My dear Mr Kugelmann,

You can have no idea of the delight and surprise you occasioned us yesterday, and I really do not know how I should thank you for all your friendship and sympathy, and especially now for the latest visible sign of your regard, old Father Zeus, who now occupies the place of the ‘baby Jesus’ in our household. Our Christmas festivities this year are again very much overshadowed by the fact that my poor husband is once more laid low with his old complaint. There have been 2 further eruptions, one of which is of some size and in a most painful spot, obliging Karl to lie on one side. I hope we shall soon get the better of this illness, and that in the next letter you will no longer be confronted with the temporary private secretary.

Yesterday evening we were all at home together sitting downstairs, which in English houses is the kitchen area from which all ‘creature comforts’ make their way up to the higher regions, and were busy preparing the Christmas pudding with all due thoroughness. We were seeding raisins (a most disagreeable and sticky task), chopping up almonds and orange and lemon peel, minutely shredding suet, and with eggs and flour kneading together the oddest potpourri from the whole mishmash; when all at once there was a ring at the door, a carriage was stopped outside, mysterious footsteps were going up and down, whispering and rustling filled the house; at length a voice sounded from above: ‘A great statue has arrived.’ If it had been ‘Fire, fire, the house is on fire’, the ‘Fenians’ have come, we could not have dashed upstairs in greater astonishment or confusion, and there it stood in all its colossal splendour, in its ideal purity, old Jupiter tonans himself, unscathed, undamaged (one small edge of the piedestal is slightly chipped) before our staring, delighted eyes!! Meanwhile, the confusion having somewhat abated, we then read the accompanying kind words you sent via Borkheim, and after pausing in deepest gratitude to you, we at once began debating which would be the worthiest niche for the new ‘dear god who is there in heaven and on Earth’.’ We have not yet resolved this great question, and we shall make many trials before that proud head finds its place of honour.

My warmest thanks to you also for your great interest and indefatigable efforts on behalf of Karl’s book [Capital]. It would seem that the Germans’ preferred form of applause is utter and complete silence.

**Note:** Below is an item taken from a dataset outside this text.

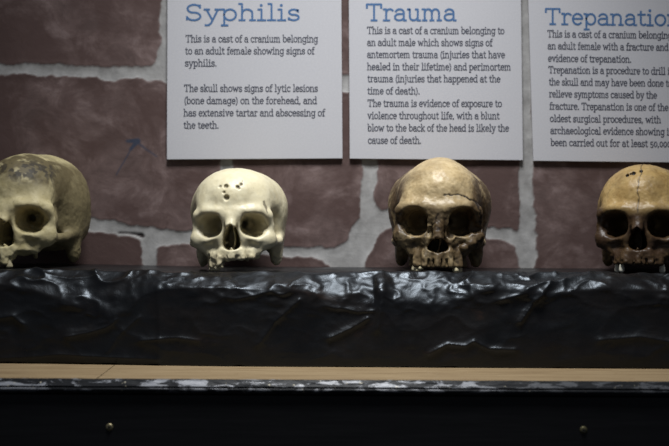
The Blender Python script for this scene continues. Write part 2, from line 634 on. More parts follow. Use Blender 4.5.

You have given fresh heart to all the moaners.

Dear Mr Kugelmann, you can believe me when I tell you there can be few books that have been written in more difficult circumstances, and I am sure I could write a secret history of it which would tell of many, extremely many unspoken troubles and anxieties and torments. If the workers had an inkling of the sacrifices that were necessary for this work, which was written only for them and for their sakes to be completed they would perhaps show a little more Interest. The Lassalleans appear to be the quickest to seize the book, so that they may fittingly bowdlerise it. However, that will do no harm.

But to conclude, I have a bone to pick with you. Why do you address me so formally, even using the title ‘gracious’, for me, who am such an old campaigner, such a hoary head in the movement, such an honest fellow-traveller and fellow-tramp? I would so much have liked to visit you and your dear wife and Fränzchen this summer, of whom my husband cannot stop saying so many nice and good things, I would so much have liked to see Germany again after 11 years. I have often been unwell in the past year, and I am sorry to say that of late I have lost much of my ‘faith’, my courage in facing up to life. I often found it hard to keep my spirits up. However, since my girls were embarking on a long journey — they had been invited to stay with Lafargue’s parents in Bordeaux — it was impossible for me to undertake my own excursion at the same time, and it is therefore now my fondest hope for next year.

Karl sends his warmest greetings to your wife and to yourself, to which the girls sincerely add their own, and I extend my hand to you and your dear wife from afar.

Jenny Marx

not gracious and not by the grace of God.